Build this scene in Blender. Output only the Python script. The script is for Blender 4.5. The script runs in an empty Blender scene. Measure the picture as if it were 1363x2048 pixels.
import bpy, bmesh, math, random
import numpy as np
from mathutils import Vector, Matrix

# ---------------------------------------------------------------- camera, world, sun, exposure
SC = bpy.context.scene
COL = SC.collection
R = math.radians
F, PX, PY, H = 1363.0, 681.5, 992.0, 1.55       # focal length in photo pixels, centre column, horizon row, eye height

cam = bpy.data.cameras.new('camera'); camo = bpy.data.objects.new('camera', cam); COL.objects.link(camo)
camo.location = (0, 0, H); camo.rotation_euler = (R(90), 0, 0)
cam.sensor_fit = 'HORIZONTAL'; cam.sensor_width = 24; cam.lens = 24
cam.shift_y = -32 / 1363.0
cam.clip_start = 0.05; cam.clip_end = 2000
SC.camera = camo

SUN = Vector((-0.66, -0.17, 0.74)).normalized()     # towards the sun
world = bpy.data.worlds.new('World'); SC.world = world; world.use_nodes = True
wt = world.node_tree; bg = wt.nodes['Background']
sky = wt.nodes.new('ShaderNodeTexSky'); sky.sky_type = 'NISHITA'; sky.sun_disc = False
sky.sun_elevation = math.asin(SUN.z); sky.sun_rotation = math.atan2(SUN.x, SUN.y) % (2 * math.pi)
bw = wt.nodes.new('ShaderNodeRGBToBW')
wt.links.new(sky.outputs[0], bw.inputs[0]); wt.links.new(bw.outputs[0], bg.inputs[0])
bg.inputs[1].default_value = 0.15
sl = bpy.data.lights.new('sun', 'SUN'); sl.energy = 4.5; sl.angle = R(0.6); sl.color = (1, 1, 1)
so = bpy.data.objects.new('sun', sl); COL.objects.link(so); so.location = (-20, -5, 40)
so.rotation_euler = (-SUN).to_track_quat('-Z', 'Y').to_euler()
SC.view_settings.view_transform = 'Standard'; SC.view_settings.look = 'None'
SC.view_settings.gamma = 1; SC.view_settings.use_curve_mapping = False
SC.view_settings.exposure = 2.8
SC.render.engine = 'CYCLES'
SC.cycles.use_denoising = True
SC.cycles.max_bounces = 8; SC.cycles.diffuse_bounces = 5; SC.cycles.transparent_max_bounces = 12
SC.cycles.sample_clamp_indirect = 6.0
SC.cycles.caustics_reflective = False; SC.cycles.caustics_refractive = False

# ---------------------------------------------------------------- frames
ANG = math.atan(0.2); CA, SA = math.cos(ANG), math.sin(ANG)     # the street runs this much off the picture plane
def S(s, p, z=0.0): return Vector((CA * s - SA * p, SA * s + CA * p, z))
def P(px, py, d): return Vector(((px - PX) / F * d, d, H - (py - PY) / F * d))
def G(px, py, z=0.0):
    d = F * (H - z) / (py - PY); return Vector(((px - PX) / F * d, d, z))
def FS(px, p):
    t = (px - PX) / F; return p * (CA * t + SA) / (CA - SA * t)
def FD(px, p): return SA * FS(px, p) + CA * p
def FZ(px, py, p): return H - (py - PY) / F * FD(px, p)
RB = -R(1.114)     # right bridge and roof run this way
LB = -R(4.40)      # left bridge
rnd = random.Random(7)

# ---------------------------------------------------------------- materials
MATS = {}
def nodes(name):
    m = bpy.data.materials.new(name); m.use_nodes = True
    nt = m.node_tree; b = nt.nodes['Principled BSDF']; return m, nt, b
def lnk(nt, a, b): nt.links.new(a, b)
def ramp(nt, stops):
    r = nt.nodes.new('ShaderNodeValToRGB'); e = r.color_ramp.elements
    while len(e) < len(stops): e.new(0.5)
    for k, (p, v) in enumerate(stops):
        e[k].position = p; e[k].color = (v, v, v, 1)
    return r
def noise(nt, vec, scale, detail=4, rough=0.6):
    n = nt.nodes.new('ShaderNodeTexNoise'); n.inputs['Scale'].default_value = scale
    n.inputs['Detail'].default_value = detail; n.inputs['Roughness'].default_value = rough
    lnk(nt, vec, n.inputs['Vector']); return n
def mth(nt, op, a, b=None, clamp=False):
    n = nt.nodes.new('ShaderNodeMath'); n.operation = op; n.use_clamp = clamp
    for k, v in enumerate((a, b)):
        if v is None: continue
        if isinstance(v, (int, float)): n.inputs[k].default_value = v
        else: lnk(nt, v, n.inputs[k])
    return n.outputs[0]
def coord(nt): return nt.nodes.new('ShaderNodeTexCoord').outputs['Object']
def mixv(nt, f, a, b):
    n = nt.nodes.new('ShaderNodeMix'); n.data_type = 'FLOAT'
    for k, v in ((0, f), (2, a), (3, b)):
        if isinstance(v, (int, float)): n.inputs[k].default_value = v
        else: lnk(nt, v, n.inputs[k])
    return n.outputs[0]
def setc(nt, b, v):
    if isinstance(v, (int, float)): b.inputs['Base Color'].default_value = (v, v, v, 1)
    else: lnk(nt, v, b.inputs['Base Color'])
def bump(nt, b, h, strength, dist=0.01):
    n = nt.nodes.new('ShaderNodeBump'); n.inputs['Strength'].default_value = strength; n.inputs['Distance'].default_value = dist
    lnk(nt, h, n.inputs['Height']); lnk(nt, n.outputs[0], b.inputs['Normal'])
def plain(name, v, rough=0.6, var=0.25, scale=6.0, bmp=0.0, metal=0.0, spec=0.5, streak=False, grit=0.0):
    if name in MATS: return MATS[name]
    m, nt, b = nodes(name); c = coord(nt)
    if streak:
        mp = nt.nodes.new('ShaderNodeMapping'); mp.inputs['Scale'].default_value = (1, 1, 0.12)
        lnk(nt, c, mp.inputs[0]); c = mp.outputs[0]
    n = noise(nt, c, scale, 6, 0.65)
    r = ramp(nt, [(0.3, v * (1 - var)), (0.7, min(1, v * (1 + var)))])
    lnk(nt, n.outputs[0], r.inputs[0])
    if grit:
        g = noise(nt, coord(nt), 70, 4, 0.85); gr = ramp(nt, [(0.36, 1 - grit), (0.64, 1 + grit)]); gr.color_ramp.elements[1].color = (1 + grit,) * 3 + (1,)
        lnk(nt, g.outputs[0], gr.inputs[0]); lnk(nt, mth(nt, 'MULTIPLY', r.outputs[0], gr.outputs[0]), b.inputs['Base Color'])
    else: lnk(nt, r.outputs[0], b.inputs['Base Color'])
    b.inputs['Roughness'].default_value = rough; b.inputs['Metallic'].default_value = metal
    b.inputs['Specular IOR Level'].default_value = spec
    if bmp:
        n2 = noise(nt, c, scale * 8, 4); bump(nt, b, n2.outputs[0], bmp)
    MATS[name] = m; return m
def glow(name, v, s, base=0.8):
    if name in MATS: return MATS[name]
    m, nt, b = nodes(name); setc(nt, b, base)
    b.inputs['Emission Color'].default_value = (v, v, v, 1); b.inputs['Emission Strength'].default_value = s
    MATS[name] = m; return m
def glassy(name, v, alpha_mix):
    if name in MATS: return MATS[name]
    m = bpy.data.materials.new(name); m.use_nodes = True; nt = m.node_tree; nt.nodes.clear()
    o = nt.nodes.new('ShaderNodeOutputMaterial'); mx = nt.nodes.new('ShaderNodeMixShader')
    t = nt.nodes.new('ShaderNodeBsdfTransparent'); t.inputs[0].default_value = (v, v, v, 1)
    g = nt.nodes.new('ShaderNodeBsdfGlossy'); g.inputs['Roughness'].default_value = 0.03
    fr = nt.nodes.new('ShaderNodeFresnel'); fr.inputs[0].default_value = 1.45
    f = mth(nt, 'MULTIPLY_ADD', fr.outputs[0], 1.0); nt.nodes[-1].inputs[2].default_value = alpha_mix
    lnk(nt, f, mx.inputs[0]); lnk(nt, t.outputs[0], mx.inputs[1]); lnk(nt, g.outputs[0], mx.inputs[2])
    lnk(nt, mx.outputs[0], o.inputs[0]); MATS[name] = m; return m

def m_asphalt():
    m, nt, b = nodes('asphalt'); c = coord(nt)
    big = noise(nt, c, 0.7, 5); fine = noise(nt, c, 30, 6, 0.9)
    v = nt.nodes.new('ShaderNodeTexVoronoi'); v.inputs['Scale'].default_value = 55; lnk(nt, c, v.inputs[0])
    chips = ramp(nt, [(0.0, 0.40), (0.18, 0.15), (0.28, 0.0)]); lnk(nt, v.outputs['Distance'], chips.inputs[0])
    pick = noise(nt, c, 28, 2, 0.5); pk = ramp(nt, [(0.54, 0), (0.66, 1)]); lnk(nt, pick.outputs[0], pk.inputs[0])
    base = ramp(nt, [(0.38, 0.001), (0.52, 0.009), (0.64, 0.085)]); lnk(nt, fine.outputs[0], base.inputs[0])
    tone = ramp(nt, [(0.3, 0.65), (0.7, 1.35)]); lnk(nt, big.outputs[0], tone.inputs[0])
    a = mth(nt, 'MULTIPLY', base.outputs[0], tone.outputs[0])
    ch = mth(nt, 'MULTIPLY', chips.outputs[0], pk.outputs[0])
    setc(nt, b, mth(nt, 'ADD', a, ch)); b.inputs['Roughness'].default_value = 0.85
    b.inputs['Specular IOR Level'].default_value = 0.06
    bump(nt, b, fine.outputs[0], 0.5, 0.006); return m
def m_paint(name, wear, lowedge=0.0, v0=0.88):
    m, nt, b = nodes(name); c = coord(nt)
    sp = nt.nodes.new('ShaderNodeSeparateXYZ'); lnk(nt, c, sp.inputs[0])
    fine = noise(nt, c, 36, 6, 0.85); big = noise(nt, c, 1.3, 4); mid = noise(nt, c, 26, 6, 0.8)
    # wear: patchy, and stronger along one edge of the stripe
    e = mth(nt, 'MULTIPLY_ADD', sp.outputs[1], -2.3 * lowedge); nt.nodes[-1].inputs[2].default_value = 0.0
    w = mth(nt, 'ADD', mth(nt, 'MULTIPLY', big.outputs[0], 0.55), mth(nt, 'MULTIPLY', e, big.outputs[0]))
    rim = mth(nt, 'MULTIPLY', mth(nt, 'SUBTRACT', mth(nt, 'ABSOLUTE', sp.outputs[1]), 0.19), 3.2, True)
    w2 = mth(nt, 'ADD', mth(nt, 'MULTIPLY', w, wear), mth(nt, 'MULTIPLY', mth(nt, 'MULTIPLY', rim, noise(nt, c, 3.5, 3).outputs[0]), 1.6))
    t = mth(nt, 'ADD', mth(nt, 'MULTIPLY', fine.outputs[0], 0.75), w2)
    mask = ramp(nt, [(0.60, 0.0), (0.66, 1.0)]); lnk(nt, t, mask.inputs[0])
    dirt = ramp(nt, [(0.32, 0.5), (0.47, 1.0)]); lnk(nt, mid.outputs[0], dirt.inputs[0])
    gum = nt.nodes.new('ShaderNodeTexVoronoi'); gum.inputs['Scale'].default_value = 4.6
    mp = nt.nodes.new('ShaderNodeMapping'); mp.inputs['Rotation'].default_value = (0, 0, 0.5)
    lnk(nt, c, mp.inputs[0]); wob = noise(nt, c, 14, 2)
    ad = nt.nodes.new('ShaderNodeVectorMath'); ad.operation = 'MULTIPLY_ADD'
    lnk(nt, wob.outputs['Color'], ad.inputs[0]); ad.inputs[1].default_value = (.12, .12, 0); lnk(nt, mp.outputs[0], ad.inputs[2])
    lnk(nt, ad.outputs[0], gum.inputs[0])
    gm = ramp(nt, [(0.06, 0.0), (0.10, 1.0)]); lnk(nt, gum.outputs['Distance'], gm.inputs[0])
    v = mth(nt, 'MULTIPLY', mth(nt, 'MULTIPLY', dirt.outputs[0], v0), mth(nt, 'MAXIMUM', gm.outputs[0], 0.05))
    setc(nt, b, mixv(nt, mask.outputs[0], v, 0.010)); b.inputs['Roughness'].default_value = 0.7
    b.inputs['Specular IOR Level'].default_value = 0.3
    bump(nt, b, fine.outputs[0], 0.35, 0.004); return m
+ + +
▶ _GIVEN EXERCISE_
Quote exactly the first line of the data and every line after it through the one holding "SC.camera = camo".

▶ _ANSWER TO THIS EXERCISE_
Build this scene in Blender. Output only the Python script. The script is for Blender 4.5. The script runs in an empty Blender scene. Measure the picture as if it were 1363x2048 pixels.
import bpy, bmesh, math, random
import numpy as np
from mathutils import Vector, Matrix

# ---------------------------------------------------------------- camera, world, sun, exposure
SC = bpy.context.scene
COL = SC.collection
R = math.radians
F, PX, PY, H = 1363.0, 681.5, 992.0, 1.55       # focal length in photo pixels, centre column, horizon row, eye height

cam = bpy.data.cameras.new('camera'); camo = bpy.data.objects.new('camera', cam); COL.objects.link(camo)
camo.location = (0, 0, H); camo.rotation_euler = (R(90), 0, 0)
cam.sensor_fit = 'HORIZONTAL'; cam.sensor_width = 24; cam.lens = 24
cam.shift_y = -32 / 1363.0
cam.clip_start = 0.05; cam.clip_end = 2000
SC.camera = camo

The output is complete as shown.